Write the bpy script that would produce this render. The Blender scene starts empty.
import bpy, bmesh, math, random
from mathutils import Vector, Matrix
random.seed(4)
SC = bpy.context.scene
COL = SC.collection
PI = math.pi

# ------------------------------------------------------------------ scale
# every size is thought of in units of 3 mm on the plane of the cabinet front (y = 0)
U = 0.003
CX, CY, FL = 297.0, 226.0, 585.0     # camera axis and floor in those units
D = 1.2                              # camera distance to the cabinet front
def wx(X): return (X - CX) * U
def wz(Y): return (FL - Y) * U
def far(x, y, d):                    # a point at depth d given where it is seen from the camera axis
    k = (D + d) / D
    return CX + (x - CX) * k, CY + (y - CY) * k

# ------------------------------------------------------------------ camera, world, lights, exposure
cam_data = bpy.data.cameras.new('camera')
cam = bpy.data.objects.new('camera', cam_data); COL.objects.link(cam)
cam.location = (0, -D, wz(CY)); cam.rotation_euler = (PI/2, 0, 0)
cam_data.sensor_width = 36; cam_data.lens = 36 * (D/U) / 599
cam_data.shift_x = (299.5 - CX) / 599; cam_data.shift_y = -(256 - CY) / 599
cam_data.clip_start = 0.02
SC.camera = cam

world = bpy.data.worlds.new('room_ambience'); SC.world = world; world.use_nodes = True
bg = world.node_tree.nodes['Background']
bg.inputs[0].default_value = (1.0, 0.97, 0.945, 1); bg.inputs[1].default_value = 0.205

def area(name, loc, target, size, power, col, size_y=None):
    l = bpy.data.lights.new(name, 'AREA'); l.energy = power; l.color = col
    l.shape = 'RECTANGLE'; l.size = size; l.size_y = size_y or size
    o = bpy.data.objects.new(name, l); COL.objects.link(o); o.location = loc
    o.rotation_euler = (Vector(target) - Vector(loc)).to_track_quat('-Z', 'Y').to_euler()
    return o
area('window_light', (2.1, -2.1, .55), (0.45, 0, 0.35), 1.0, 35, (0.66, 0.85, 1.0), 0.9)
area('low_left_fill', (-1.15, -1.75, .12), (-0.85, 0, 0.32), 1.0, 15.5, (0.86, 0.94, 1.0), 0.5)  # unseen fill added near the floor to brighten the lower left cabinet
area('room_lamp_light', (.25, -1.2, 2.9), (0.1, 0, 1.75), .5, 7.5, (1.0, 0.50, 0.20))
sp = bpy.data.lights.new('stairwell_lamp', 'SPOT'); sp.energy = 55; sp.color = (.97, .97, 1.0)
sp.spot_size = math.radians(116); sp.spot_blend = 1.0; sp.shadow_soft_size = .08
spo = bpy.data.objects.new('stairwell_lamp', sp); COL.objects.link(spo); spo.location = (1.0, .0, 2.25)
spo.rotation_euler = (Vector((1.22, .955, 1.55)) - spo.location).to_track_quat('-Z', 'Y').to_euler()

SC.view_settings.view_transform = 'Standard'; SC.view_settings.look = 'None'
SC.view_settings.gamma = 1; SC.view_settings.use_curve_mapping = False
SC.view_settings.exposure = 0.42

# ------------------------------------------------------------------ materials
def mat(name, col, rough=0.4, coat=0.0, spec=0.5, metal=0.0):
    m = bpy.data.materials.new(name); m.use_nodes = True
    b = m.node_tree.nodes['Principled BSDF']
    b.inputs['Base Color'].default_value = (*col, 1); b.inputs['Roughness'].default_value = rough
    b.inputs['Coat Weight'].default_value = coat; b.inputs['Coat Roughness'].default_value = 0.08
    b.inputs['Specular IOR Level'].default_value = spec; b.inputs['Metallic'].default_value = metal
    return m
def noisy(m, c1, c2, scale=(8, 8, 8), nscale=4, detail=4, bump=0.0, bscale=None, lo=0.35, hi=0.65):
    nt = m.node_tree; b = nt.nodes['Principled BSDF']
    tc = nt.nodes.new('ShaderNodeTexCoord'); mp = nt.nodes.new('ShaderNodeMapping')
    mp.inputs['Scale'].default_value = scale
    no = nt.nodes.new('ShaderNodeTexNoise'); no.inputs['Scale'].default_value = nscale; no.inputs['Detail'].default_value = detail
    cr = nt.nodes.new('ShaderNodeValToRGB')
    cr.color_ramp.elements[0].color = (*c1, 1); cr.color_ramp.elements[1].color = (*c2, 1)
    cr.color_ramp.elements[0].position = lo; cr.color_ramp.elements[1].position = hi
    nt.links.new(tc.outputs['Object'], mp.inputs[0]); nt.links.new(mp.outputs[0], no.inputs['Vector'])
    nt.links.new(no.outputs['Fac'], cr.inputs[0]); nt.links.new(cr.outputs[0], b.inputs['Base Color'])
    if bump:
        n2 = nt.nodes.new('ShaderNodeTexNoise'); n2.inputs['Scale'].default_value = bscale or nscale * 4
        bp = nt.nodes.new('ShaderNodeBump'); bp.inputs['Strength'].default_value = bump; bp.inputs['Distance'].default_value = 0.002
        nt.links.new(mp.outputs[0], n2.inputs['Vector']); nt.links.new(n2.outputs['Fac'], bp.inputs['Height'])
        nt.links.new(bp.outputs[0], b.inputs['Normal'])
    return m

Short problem
Quote exactly the first line of the data and every line after it through the one holding "PI = math.pi".

Solved problem
Write the bpy script that would produce this render. The Blender scene starts empty.
import bpy, bmesh, math, random
from mathutils import Vector, Matrix
random.seed(4)
SC = bpy.context.scene
COL = SC.collection
PI = math.pi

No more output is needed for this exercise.